Spent a hot, humid summer afternoon reading this book..it was a rendevous with the past and the now New Orleans. Well woven story and will re- kindle remembrance of times there before Katrina. It is a fast, entertaining read.

Julia Reed is the Queen of New Orleans

Julia Reed has done it again and its better than her first book, Queen of the Turtle Derby!! The House on First Street is not only about her colorful long suffering adventures at the hands of questionable home renovators but a wonderful love story about a city and its people. Warning, if you've been to New Orleans and loved every memory, you'll fall in love again by page eight. Reed is a columnist for Vogue magazine and if you're a dedicated reader like me, you turn to articles written by her and Andre Leon Tally first. Evident in all of her works are unique observations of people mingled with a droll sense of humor. Think Eudora Welty mixed with Molly Irwin. Don't be fooled by the title since Reed provides remarkable insight to Southern views of life, religion, politics and food. Readers will learn how only in the South could there be a city like New Orleans.

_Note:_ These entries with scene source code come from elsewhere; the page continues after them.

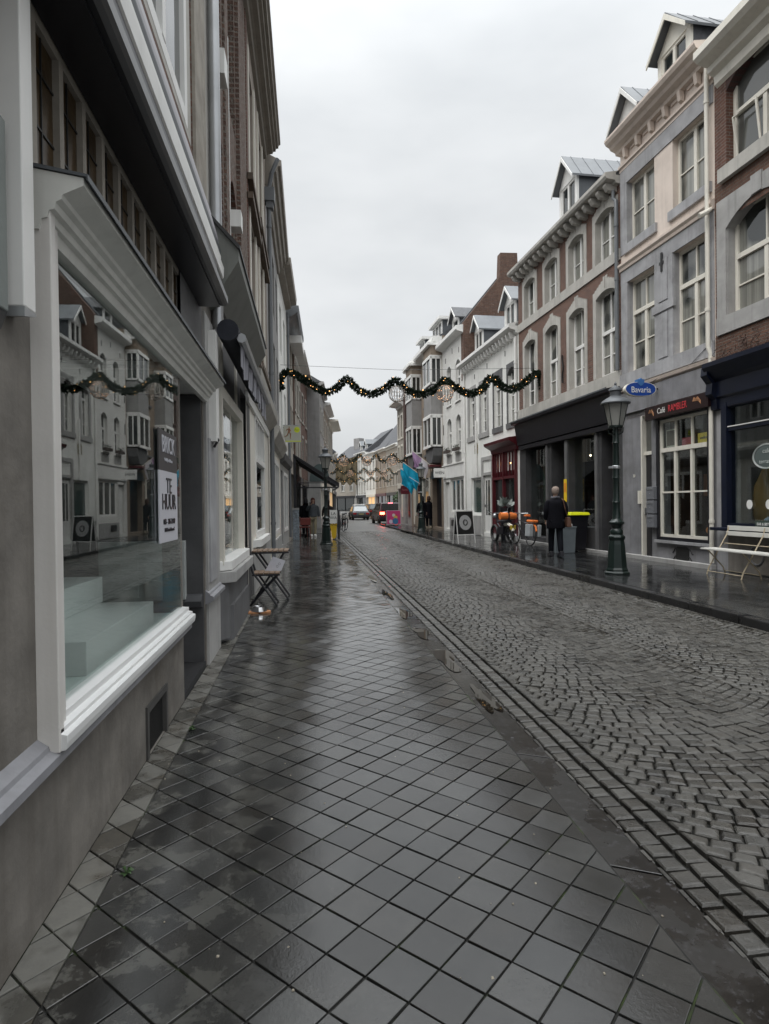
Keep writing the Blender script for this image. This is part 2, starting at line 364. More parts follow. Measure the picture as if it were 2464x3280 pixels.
H.part('console_bracket',H.mb().prism('x',[(0,3.1),(.1,3.12),(.12,3.3),(.22,3.4),(.2,3.6),(.32,3.75),(.3,3.9),(0,3.95)],10.78,10.95),NAVY)
H.bx('shop_window',CLEAR,6.2,10.56,-.03,-.02,.98,3.14)
m=H.mb()  # display inside
m.box(6.2,10.56,-1.9,-.2,.86,.92); m.build('display_floor',WHITE,H.e)
H.bx('back_wall',paint('shop_backdrop',(.12,.10,.075),.8),6.2,10.7,-2.0,-1.95,.9,3.2)
mm=H.mb()
for (cx,w) in ((10.12,.19),(9.62,.17)):
    mm.lathe([(.05,.95),(w,1.02),(w+.03,1.3),(w,1.65),(.1,1.85),(.06,1.98)],(cx,-.35,0),20)
mm.build('glass_demijohn',paint('amber_glass',(.11,.07,.025),.12,.1,3,0,0,spec=.8),H.e,smooth=True)
for cx,tx in ((10.1,'BAR'),(9.66,'BAR')):
    d=H.mb().prism('y',[(cx+.07*cos(i*pi/10),1.32+.085*sin(i*pi/10)) for i in range(20)],.0,.004).build('round_label',WHITE,H.e)
H.part('display_dish',H.mb().lathe([(.1,.93),(.32,.97),(.36,1.05),(.30,1.1),(.02,1.14)],(9.75,-.45,0),22),paint('blue_white_dish',(.22,.28,.34),.25,.6,14,0,0))
m=H.mb()
for r in (.235,.25): m.tube([(9.72+r*1.25*cos(i*pi/14),-.012,2.15+r*.85*sin(i*pi/14)) for i in range(28)],.006,5,True)
ov=m.build('window_emblem',paint('pale_vinyl',(.5,.54,.52),.5),H.e)
H.mb().prism('y',[(9.72+.22*1.25*cos(i*pi/14),2.15+.22*.85*sin(i*pi/14)) for i in range(28)],-.02,-.014).build('emblem_ground',paint('frosted_green',(.10,.125,.12),.5),ov)
text('emblem_lettering','café',.11,MC['pale_vinyl'],H.e,H.W(9.72,-.008,2.24)-H.o if False else (H.X(9.72),-.008,2.24),(pi/2,0,pi),1)
text('emblem_lettering','terrasse',.10,MC['pale_vinyl'],H.e,(H.X(9.72),-.008,2.06),(pi/2,0,pi),1)
ps=empty('price_board',H.W(9.62,.095,.92),H.ang,'small green board with white lettering on the navy window sill, behind the white bench','sign')
MB().box(-.22,.22,0,.02,-.0,.12).build('board',paint('board_green',(.05,.075,.06),.5),ps); text('lettering','BAR & BISTRO',.07,WHITE,ps,(0,.024,.06),(pi/2,0,pi),.8)
# creeping twigs on the fascia
m=H.mb()
for i in range(60):
    x=rnd(9.2,10.7); z=rnd(3.98,4.25); p=[(x,rnd(.02,.3),z)]
    for k in range(4): p.append((p[-1][0]+rnd(-.12,.12),max(.02,p[-1][1]+rnd(-.05,.06)),p[-1][2]+rnd(-.12,.07)))
    m.tube(p,.005,4)
tw=empty('climbing_plant',H.W(10.0,.1,3.9),0,'bare brown creeper twigs trailing over the top of the navy shop fascia','plant'); o=m.build('twigs',paint('twig_brown',(.07,.04,.03),.8,.3,9,0,0),tw); o.parent=tw
o.matrix_parent_inverse=Matrix.Identity(4); o.matrix_local=Matrix.Translation(-tw.location)@Matrix.LocRotScale(H.o,Matrix.Rotation(H.ang,3,'Z'),None)
# ---- R2 : pink rendered café house
H=House('R',Rp(10.93),Rp(14.2),'pink rendered house with grey stone windows above a small café with white grid window')
R2=H
U=[(12.84,13.93,7.5,8.97),(11.1,12.2,7.5,8.97)]; L=[(12.84,13.93,4.45,6.62),(11.1,12.2,4.45,6.62)]
H.wall(PINK,3.35,9.85,U+L,t=.36,name='upper_wall')
H.bx('stone_lintel_band',STONEB,10.95,14.19,-.01,.022,8.97,9.32)
H.bx('stone_lintel_band',STONEB,10.95,14.19,-.01,.022,6.62,6.93)
H.each('quoin_stone',STONEB,[(13.915,14.19,-.34,.02,7.33,8.975),(13.915,14.19,-.34,.018,4.15,6.625),(12.185,12.3,-.34,-.002,4.45,6.625)])
m=H.mb().box(12.2,12.84,-.01,.02,4.15,5.5).box(12.2,12.84,-.01,.02,5.68,6.62).box(12.14,12.9,-.01,.05,5.5,5.68).box(12.36,12.68,.02,.045,4.5,5.45).box(12.36,12.68,.02,.045,5.72,6.6).box(10.95,11.1,-.01,.02,4.15,6.62)
m.build('stone_pier',STONEB,H.e)
H.part('wall_anchor',H.mb().box(12.50,12.55,.04,.07,6.35,6.75).box(12.46,12.6,.04,.065,6.5,6.56),IRON)
for a,b,z0,z1 in U:
    H.bx('window_sill',STONEB,a-.1,b+.1,-.3,.06,7.3,7.5); H.win(a,b,z0,z1,CREAM,cols=2,bars=(8.2,),fw=.07,y=-.13,pane=PANEC)
for a,b,z0,z1 in L: H.win(a,b,z0,z1,CREAM,cols=2,bars=(5.15,),tran=5.86,topcols=2,fw=.07,y=-.13,pane=PANEC)
H.bx('sill_band',STONEB,10.95,14.19,-.01,.07,4.15,4.45)
H.cornice([(0,6.93),(.05,6.94),(.06,7.0),(.10,7.05),(.10,7.1),(.02,7.14),(0,7.14)],PINKD,name='string_course')
H.cornice([(0,4.02),(.08,4.05),(.1,4.12),(0,4.14)],PINKD,name='string_course')
H.cornice([(0,9.32),(.03,9.32),(.03,9.38),(.07,9.40),(.07,9.46),(0,9.47)],PINKD,name='architrave')
H.cornice([(0,9.72),(.12,9.74),(.14,9.8),(.26,9.85),(.30,9.91),(.38,9.95),(.42,10.02),(.42,10.07),(0,10.14)],PINKD,b=14.2)
H.brackets(PINKD,11.05,14.1,6,.03,.14,9.5,9.74,.09)
H.each('frieze_panel',PINKD,[(11.05+3.05*(i+1)/6-.13,11.05+3.05*(i+1)/6+.13,.0,.035,9.66,9.72) for i in range(5)])
H.roof(SLATE,10.1,13.2)
H.dormer(12.5,1.12,-.25,10.1,11.28,11.85,cols=2,roofm=LEAD,side=SLATE,front=CREAM); H.dormer(14.86-.02,1.2,-.5,9.9,11.1,11.8,back=1.6) if False else None
H.dormer(13.85,1.1,-.02,9.9,10.5,11.15,back=2.0,roofm=ZINC)
H.pipe(11.02,.2,9.9,CREAM,.10,.042,bends=((0,0,4.35),(-.03,-.03,4.22),(-.03,-.03,4.0)))
H.part('pipe_hopper',H.mb().lathe([(.05,0),(.09,.06),(.09,.15)],(11.0,.12,9.85),10),CREAM)
cam=H.mb().tube([(10.98,.05,6.95),(10.9,.2,6.85)],.04,8).tube([(10.9,.2,6.85),(10.92,.34,6.78)],.05,8); cam.build('security_camera',CREAM,H.e)
# ground floor: café
H.wall(paint('lower_stone',(.21,.21,.22),.65,.2,2.0,22,.004,streak=.4,dirt=.45,dirtc=(.07,.065,.06)),0,4.02,[(13.02,13.42,.15,3.36),(11.06,12.78,.56,3.3),(13.42,13.9,.12,3.48)] if False else [(13.02,13.42,.15,3.36),(11.06,12.78,.56,3.3)],name='shop_wall',t=.3)
H.bx('grey_fascia',MC['lower_stone'],10.95,14.19,-.01,.05,3.5,4.0)
H.bx('side_panel',STONED,13.5,13.9,-.3,-.004,.1,3.4) if False else None
m=H.mb().box(11.06,11.13,-.1,.05,.56,3.3).box(12.71,12.78,-.1,.05,.56,3.3).box(11.13,12.71,-.1,.05,.56,.63).box(11.13,12.71,-.1,.05,3.16,3.3); m.build('window_surround',BLACKP,H.e)
f=H.win(11.13,12.71,.63,3.16,CREAM,cols=3,bars=(1.59,),tran=2.5,topcols=3,y=.0,pane=CLEAR,fw=.06,mw=.035,name='cafe_window')
H.bx('window_sill',STONEB,11.0,12.84,-.05,.08,.5,.56)
room=H.mb(); room.quad((11,-3,.2),(12.9,-3,.2),(12.9,-3,3.4),(11,-3,3.4)).quad((11,-.3,.2),(12.9,-.3,.2),(12.9,-3,.2),(11,-3,.2)).quad((11,-.3,3.4),(12.9,-.3,3.4),(12.9,-3,3.4),(11,-3,3.4)).quad((11,-.3,.2),(11,-3,.2),(11,-3,3.4),(11,-.3,3.4)).quad((12.9,-.3,.2),(12.9,-3,.2),(12.9,-3,3.4),(12.9,-.3,3.4))
room.build('cafe_room',paint('cafe_brown',(.045,.022,.012),.8,.3,3),H.e)
H.bx('orange_glow_panel',paint('glow_orange',(.35,.11,.02),.6),11.7,12.9,-1.6,-1.2,1.5,2.0)  # panel added in the room, the café's orange glow put into its colour
H.part('cafe_lamps',H.mb().ball((11.55,-1.0,2.0),.028).ball((11.35,-1.0,2.02),.028),emit('small_lamp',(1,.8,.5),6))
H.bx('yellow_notice',paint('notice_yellow',(.62,.47,.05),.6),11.2,11.62,-.12,-.115,2.56,2.76)
text('notice_lettering','welkom',.09,BLACKP,H.e,(H.X(11.41),-.11,2.66),(pi/2,0,pi))
H.bx('red_notice',paint('notice_red',(.30,.04,.06),.6),11.75,12.15,-.14,-.135,2.56,2.72)
H.bx('framed_picture',CREAM,12.32,12.66,-.14,-.12,2.57,2.95); H.bx('picture_panel',paint('picture_brown',(.10,.08,.06),.6),12.35,12.63,-.118,-.112,2.6,2.92)
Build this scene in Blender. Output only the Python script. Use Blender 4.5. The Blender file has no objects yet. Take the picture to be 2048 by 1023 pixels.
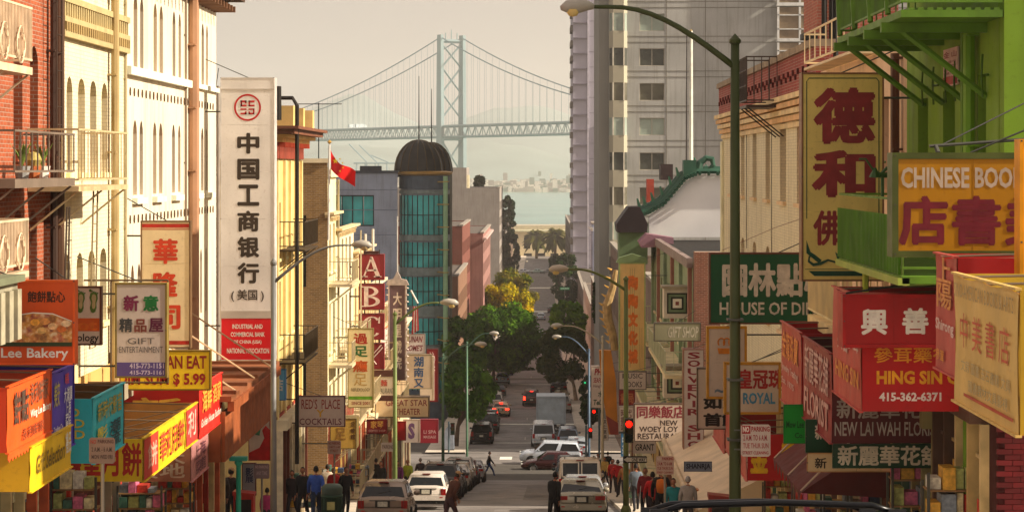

Most interesting to me were her observations of New Orleans after Katrina and failed levees left most of the city underwater. No one is spared from her tart observations: well meaning and slightly misguided SPCA volunteers, confused and dazed officials from FEMA, supportive fly overs by President Bush and local politicians who worried more about how their hair looked on CNN than displaced residents. All are skewered in a wry manner that leaves you chuckling. While Reed is honest about the losses and greed of others after the storm, she finds and tells you about the glimmers of hope from everyday people who are rebuilding the city. If after reading this book you don't want to go to New Orleans, eat some barbecued shrimp, drink beer out of the bottle, dance in the streets and sing Louis Armstrong songs then I don't what to tell ya! Buy it, be outraged, laugh out loud, make up a batch of gumbo and buy a ticket to New Orleans!